── Information shown ──
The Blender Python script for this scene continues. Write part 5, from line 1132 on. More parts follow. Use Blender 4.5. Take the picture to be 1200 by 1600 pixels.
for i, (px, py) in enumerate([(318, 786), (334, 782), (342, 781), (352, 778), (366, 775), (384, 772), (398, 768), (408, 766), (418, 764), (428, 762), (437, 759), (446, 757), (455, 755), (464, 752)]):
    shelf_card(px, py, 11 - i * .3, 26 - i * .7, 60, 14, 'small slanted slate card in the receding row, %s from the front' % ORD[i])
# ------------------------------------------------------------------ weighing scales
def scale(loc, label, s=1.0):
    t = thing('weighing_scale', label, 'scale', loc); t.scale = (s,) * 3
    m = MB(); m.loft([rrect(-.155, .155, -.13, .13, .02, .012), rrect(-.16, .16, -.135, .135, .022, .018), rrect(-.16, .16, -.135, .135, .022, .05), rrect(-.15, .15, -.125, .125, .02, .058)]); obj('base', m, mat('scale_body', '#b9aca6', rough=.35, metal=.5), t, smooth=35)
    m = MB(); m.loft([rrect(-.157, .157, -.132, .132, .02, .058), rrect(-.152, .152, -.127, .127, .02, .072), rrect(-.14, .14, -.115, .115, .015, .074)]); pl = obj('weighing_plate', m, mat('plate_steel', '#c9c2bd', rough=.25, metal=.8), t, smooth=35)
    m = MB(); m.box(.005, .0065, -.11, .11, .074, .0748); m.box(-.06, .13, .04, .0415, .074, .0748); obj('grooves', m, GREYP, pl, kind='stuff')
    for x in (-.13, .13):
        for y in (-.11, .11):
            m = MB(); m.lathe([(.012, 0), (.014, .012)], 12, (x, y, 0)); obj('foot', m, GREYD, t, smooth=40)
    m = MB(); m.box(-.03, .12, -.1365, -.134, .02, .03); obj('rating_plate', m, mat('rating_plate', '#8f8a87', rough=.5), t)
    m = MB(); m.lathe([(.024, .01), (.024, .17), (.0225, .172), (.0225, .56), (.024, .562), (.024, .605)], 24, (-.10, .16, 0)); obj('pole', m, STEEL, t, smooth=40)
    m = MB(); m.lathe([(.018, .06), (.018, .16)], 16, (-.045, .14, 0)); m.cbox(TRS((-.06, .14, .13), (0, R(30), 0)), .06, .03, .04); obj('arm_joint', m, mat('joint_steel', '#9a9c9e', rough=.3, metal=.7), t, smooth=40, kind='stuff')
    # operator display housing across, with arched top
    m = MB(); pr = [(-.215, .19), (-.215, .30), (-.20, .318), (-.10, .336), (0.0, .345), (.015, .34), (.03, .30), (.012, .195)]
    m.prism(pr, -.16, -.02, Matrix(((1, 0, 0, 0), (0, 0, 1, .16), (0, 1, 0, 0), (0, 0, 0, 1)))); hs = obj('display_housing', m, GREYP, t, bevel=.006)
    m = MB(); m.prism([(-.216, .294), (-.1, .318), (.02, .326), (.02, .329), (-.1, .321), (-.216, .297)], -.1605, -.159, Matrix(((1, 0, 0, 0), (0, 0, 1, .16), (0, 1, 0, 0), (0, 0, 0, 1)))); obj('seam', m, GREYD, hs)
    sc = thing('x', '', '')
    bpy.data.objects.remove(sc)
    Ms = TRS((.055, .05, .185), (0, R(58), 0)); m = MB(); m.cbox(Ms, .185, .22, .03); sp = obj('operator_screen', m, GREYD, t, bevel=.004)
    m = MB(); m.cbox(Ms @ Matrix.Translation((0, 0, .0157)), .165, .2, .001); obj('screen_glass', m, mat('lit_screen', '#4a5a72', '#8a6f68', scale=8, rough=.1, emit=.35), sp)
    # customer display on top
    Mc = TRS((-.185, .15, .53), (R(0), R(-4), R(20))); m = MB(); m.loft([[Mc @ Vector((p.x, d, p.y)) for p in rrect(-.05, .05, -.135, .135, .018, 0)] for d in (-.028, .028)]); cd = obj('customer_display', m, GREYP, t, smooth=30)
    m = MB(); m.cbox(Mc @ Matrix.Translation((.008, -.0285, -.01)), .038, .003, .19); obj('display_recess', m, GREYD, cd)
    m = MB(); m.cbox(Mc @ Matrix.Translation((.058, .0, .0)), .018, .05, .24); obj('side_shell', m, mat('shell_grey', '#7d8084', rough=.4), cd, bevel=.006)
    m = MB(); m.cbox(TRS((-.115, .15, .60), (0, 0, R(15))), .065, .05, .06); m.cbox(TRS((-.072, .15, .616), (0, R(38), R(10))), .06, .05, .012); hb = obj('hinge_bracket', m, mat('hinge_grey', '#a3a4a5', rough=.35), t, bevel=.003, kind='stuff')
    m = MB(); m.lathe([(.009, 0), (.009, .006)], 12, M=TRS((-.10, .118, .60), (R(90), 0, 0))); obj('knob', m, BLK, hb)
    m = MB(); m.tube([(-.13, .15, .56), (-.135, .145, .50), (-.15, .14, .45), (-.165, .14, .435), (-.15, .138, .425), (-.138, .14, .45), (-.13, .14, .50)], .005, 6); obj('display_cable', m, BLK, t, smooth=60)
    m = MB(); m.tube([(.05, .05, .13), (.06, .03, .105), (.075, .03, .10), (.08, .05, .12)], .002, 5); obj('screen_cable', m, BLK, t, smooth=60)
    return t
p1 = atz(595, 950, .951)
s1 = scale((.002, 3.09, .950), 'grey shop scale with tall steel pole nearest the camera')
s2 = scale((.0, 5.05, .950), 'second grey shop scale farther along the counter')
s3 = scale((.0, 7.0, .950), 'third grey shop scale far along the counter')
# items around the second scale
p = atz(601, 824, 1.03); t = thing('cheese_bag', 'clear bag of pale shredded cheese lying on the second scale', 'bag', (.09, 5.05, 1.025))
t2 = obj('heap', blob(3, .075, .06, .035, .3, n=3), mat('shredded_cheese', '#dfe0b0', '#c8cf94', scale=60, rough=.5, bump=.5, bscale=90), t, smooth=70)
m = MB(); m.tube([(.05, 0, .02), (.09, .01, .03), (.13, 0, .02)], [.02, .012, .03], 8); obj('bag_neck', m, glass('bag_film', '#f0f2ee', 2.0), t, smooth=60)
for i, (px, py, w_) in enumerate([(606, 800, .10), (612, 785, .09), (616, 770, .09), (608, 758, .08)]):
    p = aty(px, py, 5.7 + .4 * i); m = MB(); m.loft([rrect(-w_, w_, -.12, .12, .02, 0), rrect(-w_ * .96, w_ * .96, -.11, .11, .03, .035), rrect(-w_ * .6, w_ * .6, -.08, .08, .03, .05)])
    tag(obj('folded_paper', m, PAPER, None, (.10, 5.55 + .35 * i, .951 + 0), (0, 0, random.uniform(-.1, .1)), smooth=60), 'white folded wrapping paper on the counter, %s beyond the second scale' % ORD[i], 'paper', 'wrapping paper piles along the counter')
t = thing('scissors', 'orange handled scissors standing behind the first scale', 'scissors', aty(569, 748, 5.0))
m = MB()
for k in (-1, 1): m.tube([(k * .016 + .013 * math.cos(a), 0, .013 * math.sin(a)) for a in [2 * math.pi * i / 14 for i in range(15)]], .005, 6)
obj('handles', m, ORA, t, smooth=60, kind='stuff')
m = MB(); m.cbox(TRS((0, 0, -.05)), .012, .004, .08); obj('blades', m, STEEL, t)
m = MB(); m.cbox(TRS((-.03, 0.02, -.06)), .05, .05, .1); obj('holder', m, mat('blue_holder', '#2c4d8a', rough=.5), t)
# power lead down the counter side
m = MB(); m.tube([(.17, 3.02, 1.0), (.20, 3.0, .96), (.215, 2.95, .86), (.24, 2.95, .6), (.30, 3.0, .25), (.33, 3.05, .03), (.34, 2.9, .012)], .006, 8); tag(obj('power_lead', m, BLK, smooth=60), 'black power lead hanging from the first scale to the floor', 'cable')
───
* _What the task requires_
Transcribe every line of the data, exactly as it stands.

* _Expected answer_
The Blender Python script for this scene continues. Write part 5, from line 1132 on. More parts follow. Use Blender 4.5. Take the picture to be 1200 by 1600 pixels.
for i, (px, py) in enumerate([(318, 786), (334, 782), (342, 781), (352, 778), (366, 775), (384, 772), (398, 768), (408, 766), (418, 764), (428, 762), (437, 759), (446, 757), (455, 755), (464, 752)]):
    shelf_card(px, py, 11 - i * .3, 26 - i * .7, 60, 14, 'small slanted slate card in the receding row, %s from the front' % ORD[i])
# ------------------------------------------------------------------ weighing scales
def scale(loc, label, s=1.0):
    t = thing('weighing_scale', label, 'scale', loc); t.scale = (s,) * 3
    m = MB(); m.loft([rrect(-.155, .155, -.13, .13, .02, .012), rrect(-.16, .16, -.135, .135, .022, .018), rrect(-.16, .16, -.135, .135, .022, .05), rrect(-.15, .15, -.125, .125, .02, .058)]); obj('base', m, mat('scale_body', '#b9aca6', rough=.35, metal=.5), t, smooth=35)
    m = MB(); m.loft([rrect(-.157, .157, -.132, .132, .02, .058), rrect(-.152, .152, -.127, .127, .02, .072), rrect(-.14, .14, -.115, .115, .015, .074)]); pl = obj('weighing_plate', m, mat('plate_steel', '#c9c2bd', rough=.25, metal=.8), t, smooth=35)
    m = MB(); m.box(.005, .0065, -.11, .11, .074, .0748); m.box(-.06, .13, .04, .0415, .074, .0748); obj('grooves', m, GREYP, pl, kind='stuff')
    for x in (-.13, .13):
        for y in (-.11, .11):
            m = MB(); m.lathe([(.012, 0), (.014, .012)], 12, (x, y, 0)); obj('foot', m, GREYD, t, smooth=40)
    m = MB(); m.box(-.03, .12, -.1365, -.134, .02, .03); obj('rating_plate', m, mat('rating_plate', '#8f8a87', rough=.5), t)
    m = MB(); m.lathe([(.024, .01), (.024, .17), (.0225, .172), (.0225, .56), (.024, .562), (.024, .605)], 24, (-.10, .16, 0)); obj('pole', m, STEEL, t, smooth=40)
    m = MB(); m.lathe([(.018, .06), (.018, .16)], 16, (-.045, .14, 0)); m.cbox(TRS((-.06, .14, .13), (0, R(30), 0)), .06, .03, .04); obj('arm_joint', m, mat('joint_steel', '#9a9c9e', rough=.3, metal=.7), t, smooth=40, kind='stuff')
    # operator display housing across, with arched top
    m = MB(); pr = [(-.215, .19), (-.215, .30), (-.20, .318), (-.10, .336), (0.0, .345), (.015, .34), (.03, .30), (.012, .195)]
    m.prism(pr, -.16, -.02, Matrix(((1, 0, 0, 0), (0, 0, 1, .16), (0, 1, 0, 0), (0, 0, 0, 1)))); hs = obj('display_housing', m, GREYP, t, bevel=.006)
    m = MB(); m.prism([(-.216, .294), (-.1, .318), (.02, .326), (.02, .329), (-.1, .321), (-.216, .297)], -.1605, -.159, Matrix(((1, 0, 0, 0), (0, 0, 1, .16), (0, 1, 0, 0), (0, 0, 0, 1)))); obj('seam', m, GREYD, hs)
    sc = thing('x', '', '')
    bpy.data.objects.remove(sc)
    Ms = TRS((.055, .05, .185), (0, R(58), 0)); m = MB(); m.cbox(Ms, .185, .22, .03); sp = obj('operator_screen', m, GREYD, t, bevel=.004)
    m = MB(); m.cbox(Ms @ Matrix.Translation((0, 0, .0157)), .165, .2, .001); obj('screen_glass', m, mat('lit_screen', '#4a5a72', '#8a6f68', scale=8, rough=.1, emit=.35), sp)
    # customer display on top
    Mc = TRS((-.185, .15, .53), (R(0), R(-4), R(20))); m = MB(); m.loft([[Mc @ Vector((p.x, d, p.y)) for p in rrect(-.05, .05, -.135, .135, .018, 0)] for d in (-.028, .028)]); cd = obj('customer_display', m, GREYP, t, smooth=30)
    m = MB(); m.cbox(Mc @ Matrix.Translation((.008, -.0285, -.01)), .038, .003, .19); obj('display_recess', m, GREYD, cd)
    m = MB(); m.cbox(Mc @ Matrix.Translation((.058, .0, .0)), .018, .05, .24); obj('side_shell', m, mat('shell_grey', '#7d8084', rough=.4), cd, bevel=.006)
    m = MB(); m.cbox(TRS((-.115, .15, .60), (0, 0, R(15))), .065, .05, .06); m.cbox(TRS((-.072, .15, .616), (0, R(38), R(10))), .06, .05, .012); hb = obj('hinge_bracket', m, mat('hinge_grey', '#a3a4a5', rough=.35), t, bevel=.003, kind='stuff')
    m = MB(); m.lathe([(.009, 0), (.009, .006)], 12, M=TRS((-.10, .118, .60), (R(90), 0, 0))); obj('knob', m, BLK, hb)
    m = MB(); m.tube([(-.13, .15, .56), (-.135, .145, .50), (-.15, .14, .45), (-.165, .14, .435), (-.15, .138, .425), (-.138, .14, .45), (-.13, .14, .50)], .005, 6); obj('display_cable', m, BLK, t, smooth=60)
    m = MB(); m.tube([(.05, .05, .13), (.06, .03, .105), (.075, .03, .10), (.08, .05, .12)], .002, 5); obj('screen_cable', m, BLK, t, smooth=60)
    return t
p1 = atz(595, 950, .951)
s1 = scale((.002, 3.09, .950), 'grey shop scale with tall steel pole nearest the camera')
s2 = scale((.0, 5.05, .950), 'second grey shop scale farther along the counter')
s3 = scale((.0, 7.0, .950), 'third grey shop scale far along the counter')
# items around the second scale
p = atz(601, 824, 1.03); t = thing('cheese_bag', 'clear bag of pale shredded cheese lying on the second scale', 'bag', (.09, 5.05, 1.025))
t2 = obj('heap', blob(3, .075, .06, .035, .3, n=3), mat('shredded_cheese', '#dfe0b0', '#c8cf94', scale=60, rough=.5, bump=.5, bscale=90), t, smooth=70)
m = MB(); m.tube([(.05, 0, .02), (.09, .01, .03), (.13, 0, .02)], [.02, .012, .03], 8); obj('bag_neck', m, glass('bag_film', '#f0f2ee', 2.0), t, smooth=60)
for i, (px, py, w_) in enumerate([(606, 800, .10), (612, 785, .09), (616, 770, .09), (608, 758, .08)]):
    p = aty(px, py, 5.7 + .4 * i); m = MB(); m.loft([rrect(-w_, w_, -.12, .12, .02, 0), rrect(-w_ * .96, w_ * .96, -.11, .11, .03, .035), rrect(-w_ * .6, w_ * .6, -.08, .08, .03, .05)])
    tag(obj('folded_paper', m, PAPER, None, (.10, 5.55 + .35 * i, .951 + 0), (0, 0, random.uniform(-.1, .1)), smooth=60), 'white folded wrapping paper on the counter, %s beyond the second scale' % ORD[i], 'paper', 'wrapping paper piles along the counter')
t = thing('scissors', 'orange handled scissors standing behind the first scale', 'scissors', aty(569, 748, 5.0))
m = MB()
for k in (-1, 1): m.tube([(k * .016 + .013 * math.cos(a), 0, .013 * math.sin(a)) for a in [2 * math.pi * i / 14 for i in range(15)]], .005, 6)
obj('handles', m, ORA, t, smooth=60, kind='stuff')
m = MB(); m.cbox(TRS((0, 0, -.05)), .012, .004, .08); obj('blades', m, STEEL, t)
m = MB(); m.cbox(TRS((-.03, 0.02, -.06)), .05, .05, .1); obj('holder', m, mat('blue_holder', '#2c4d8a', rough=.5), t)
# power lead down the counter side
m = MB(); m.tube([(.17, 3.02, 1.0), (.20, 3.0, .96), (.215, 2.95, .86), (.24, 2.95, .6), (.30, 3.0, .25), (.33, 3.05, .03), (.34, 2.9, .012)], .006, 8); tag(obj('power_lead', m, BLK, smooth=60), 'black power lead hanging from the first scale to the floor', 'cable')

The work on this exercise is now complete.